A few specifics for very senior applicants:
- Same exemptions apply. A 70-year-old applicant is also exempt from the knowledge test and language requirement. The exemption threshold is 55, with no upper modification.
- The physical-presence rule still applies. A 78-year-old PR who's been outside Canada for most of the past five years won't meet the 1,095-day rule any more than a younger applicant would. If their day count is borderline, the Eligibility Checker is a quick way to verify before submitting.
- Tax-filing requirement still applies. If the senior was required to file Canadian income tax returns in the past five years (and most PRs with Canadian-source income are), they need three filed years.
- Health-related accommodations are available. For seniors with mobility, hearing, or cognitive challenges that affect ceremony participation, IRCC accommodations exist — request them when invited to the ceremony.
- The language-equivalency question. Some families ask whether prior English- or French-medium education or community participation counts as a language equivalency. For 55+ applicants, this doesn't matter — they're exempt from the formal language requirement anyway. For 18–54 applicants in the same family, our Language Equivalency Checker walks through whether their evidence qualifies.
A Note on "Almost 55"
If you're between 53 and 55 and trying to decide whether to apply now or wait until you turn 55 (and qualify for the exemptions), the trade-off looks like this:
- Apply now (still 54): Required to take the knowledge test and meet the language requirement. Faster route to citizenship overall — no waiting period.
- Wait until 55: Exempt from both. Shorter application, no test prep, no language documentation. But you delay your citizenship by however many months you wait.
For most people in this window, the test is straightforward enough that delaying citizenship doesn't make sense. The free practice test gives you a sense of the difficulty in 15 minutes — many applicants who were dreading the test discover it's more approachable than they expected.

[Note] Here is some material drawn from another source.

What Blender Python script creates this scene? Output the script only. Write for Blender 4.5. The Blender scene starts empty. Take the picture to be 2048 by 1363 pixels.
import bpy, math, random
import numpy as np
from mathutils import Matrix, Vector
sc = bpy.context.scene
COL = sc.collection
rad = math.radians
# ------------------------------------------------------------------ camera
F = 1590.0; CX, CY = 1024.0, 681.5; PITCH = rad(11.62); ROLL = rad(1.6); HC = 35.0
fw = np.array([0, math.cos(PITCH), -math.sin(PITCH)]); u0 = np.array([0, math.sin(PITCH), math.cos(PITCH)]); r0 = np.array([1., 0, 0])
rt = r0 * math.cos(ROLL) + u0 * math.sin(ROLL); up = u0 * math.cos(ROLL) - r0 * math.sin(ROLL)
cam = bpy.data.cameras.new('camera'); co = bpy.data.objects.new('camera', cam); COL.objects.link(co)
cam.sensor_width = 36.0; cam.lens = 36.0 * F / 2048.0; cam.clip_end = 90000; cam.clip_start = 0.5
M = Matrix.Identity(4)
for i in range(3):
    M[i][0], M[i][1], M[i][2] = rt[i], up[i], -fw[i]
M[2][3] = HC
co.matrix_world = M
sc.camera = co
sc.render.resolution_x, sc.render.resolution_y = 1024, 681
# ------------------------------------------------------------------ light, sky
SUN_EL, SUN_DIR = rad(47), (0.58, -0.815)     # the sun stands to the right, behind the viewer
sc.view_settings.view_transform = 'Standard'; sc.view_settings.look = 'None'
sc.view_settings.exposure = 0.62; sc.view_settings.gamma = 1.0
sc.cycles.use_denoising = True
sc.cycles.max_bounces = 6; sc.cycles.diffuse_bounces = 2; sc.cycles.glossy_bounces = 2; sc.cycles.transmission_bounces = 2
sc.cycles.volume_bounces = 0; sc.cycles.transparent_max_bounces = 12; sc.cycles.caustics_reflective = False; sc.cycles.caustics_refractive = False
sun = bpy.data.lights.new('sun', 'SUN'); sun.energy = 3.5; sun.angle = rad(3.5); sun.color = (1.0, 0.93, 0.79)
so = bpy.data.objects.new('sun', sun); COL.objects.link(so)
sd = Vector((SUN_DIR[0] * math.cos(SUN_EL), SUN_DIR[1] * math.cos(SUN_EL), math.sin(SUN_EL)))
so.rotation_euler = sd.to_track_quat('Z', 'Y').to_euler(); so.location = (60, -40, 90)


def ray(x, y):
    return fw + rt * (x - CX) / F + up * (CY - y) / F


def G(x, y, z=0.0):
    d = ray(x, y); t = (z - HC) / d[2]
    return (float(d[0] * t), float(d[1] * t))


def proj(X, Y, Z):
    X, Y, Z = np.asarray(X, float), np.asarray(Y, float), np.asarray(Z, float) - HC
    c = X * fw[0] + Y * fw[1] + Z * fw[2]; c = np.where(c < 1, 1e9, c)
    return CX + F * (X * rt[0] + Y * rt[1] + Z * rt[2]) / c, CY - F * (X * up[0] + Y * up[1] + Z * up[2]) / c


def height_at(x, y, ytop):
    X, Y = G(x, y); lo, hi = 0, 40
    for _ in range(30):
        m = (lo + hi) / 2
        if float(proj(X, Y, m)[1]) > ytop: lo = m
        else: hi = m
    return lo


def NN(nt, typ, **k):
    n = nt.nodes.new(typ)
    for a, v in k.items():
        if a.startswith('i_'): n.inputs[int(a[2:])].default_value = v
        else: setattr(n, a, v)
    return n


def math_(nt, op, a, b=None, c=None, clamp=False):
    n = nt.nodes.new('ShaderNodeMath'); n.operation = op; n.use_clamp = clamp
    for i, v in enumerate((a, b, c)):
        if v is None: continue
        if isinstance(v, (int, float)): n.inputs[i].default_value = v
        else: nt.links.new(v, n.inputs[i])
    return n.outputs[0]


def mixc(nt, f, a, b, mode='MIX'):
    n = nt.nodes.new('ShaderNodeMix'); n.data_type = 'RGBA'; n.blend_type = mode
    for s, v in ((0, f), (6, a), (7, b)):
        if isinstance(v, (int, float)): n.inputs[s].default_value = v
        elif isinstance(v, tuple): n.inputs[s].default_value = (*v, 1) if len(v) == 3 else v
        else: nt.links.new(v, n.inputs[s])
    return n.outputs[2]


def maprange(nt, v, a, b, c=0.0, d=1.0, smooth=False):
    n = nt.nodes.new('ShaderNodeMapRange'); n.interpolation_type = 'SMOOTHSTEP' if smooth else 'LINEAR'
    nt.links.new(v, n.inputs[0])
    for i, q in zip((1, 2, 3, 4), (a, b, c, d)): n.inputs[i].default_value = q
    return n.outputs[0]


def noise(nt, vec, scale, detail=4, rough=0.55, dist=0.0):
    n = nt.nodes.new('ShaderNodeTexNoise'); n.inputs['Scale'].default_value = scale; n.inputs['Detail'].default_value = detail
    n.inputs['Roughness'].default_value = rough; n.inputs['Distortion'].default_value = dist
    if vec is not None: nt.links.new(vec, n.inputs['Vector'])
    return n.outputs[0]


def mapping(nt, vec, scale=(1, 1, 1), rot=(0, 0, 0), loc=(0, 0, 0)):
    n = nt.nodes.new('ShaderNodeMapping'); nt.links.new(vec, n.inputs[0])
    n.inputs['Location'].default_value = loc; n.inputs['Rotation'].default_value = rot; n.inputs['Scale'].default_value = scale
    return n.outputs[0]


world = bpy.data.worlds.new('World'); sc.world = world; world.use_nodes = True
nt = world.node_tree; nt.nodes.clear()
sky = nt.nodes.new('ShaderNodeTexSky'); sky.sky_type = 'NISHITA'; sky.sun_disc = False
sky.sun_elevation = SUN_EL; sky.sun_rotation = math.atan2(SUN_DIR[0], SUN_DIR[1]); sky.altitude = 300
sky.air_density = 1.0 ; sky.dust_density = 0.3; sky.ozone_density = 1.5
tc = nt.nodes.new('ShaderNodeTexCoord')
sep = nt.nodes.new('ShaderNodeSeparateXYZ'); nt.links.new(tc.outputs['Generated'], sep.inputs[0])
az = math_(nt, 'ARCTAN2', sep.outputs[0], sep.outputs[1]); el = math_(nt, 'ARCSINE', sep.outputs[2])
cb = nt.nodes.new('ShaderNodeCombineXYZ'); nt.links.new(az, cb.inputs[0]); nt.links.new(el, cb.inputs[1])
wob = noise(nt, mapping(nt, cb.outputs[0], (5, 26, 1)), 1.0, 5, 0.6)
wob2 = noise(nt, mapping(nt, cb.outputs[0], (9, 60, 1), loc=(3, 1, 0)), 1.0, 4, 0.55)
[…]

For applicants who genuinely find the language or knowledge demonstration stressful, waiting a few months to the exemption threshold is a legitimate choice. There's no right answer; it's a personal preference about whether to absorb the test prep now or wait.
Article last reviewed: 2026-05-15. Age-based exemptions are set by Citizenship Regulations; check your IRCC application invitation for any specific guidance.